Watch this short video on reforming regulation for a quick summary:
You can also read Boskin's chapter in Blueprint for America, in which he argues: “Government regulation, at the federal, state, and local levels, is pervasive. Last year alone, almost 80,000 pages of rules, proposed rules, and notices were published in the federal register. Most regulations impose costs, and studies indicate they cause a cumulative large drag on the economy. Those costs are colloquially said to be ‘on business,’ but in reality businesses shift them to consumers with higher prices, workers with lower wages, or investors with lower returns.” You can find the rest of Blueprint for America here.
Richard Epstein
Hoover Institution Senior Fellow Richard Epstein talks with EconTalk host and Hoover Institution Research Fellow Russ Roberts about the differences between classical liberalism and hard-line libertarianism.

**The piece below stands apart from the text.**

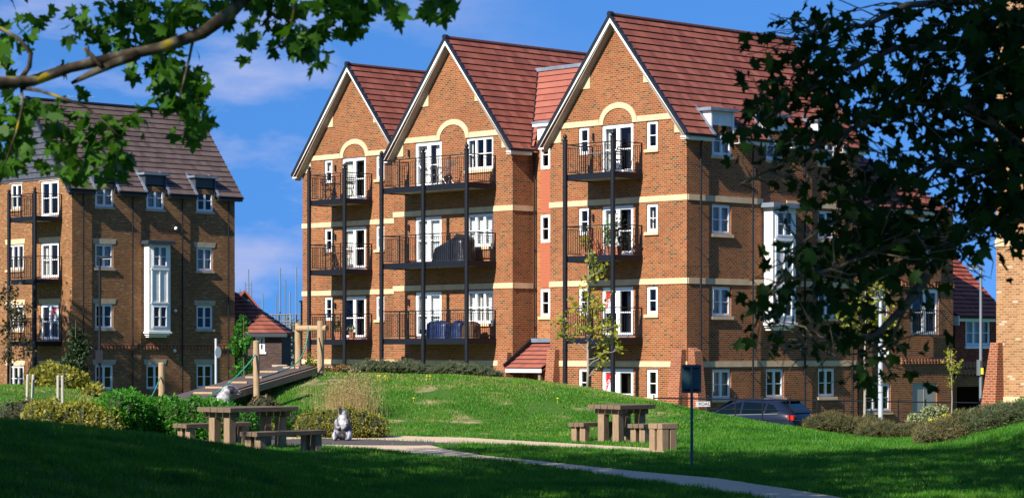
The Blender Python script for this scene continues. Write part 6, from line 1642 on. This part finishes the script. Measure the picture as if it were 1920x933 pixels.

What is the proper role of the state? According to Epstein: “There is really a terminological gulf, and this is what I think is the fundamental ambiguity. There are many issues in which the subsets—the classical liberals and the hard-line libertarians—are in agreement. And therefore the differences between them simply disappear when you start to take on many progressive policies. The grounds on which they may be opposed will differ from group to group, but the fact of the opposition is going to be very strong. So, for example, neither the classical liberal nor the libertarian believes that the government ought to support or to prop up any monopoly institutions where it is possible to have a competitive industry. And so, at that particular point, both of them are in favor of a smaller government. The classical liberal says, Monopoly has changed output for the worse, so therefore when the government spends money to create a worse situation, it's a clear no-starter. The libertarian says, The government is using force to interfere with advantageous relationships; we don't care about the consequences; don't give me all this fancy economics stuff; we're just against it. So one of them tends to be more consequentialist—that's the classical liberal—the other tends to be more deontological—that turns out to be the hard-line libertarian.”
Terry Anderson
Should the government be responsible for protecting the environment? According to Hoover Institution Senior Fellow Terry Anderson, rules and regulations are not the only way to protect the environment. Instead of making government responsible for the environment, the appropriate role of the government would be to work with the markets. When the government and markets work together, it leads to effective solutions for sustainability.
For more, watch this short video, “A Better Way to Preserve the Environment:"
John Taylor
John Taylor and Frank A. Wolak discuss the successes and failures in government regulation by comparing two major industries—nuclear power and financial services. They argue that while both industries are heavily regulated and susceptible in principle to regulatory capture, the nuclear power sector is in a much better state than the financial services, as evidenced by the recent severe financial crisis and the lack of a major nuclear incident since Three Mile Island, which occurred in 1979. In effect, regulatory failure—including through regulatory capture—has been much more of a problem in the financial industry.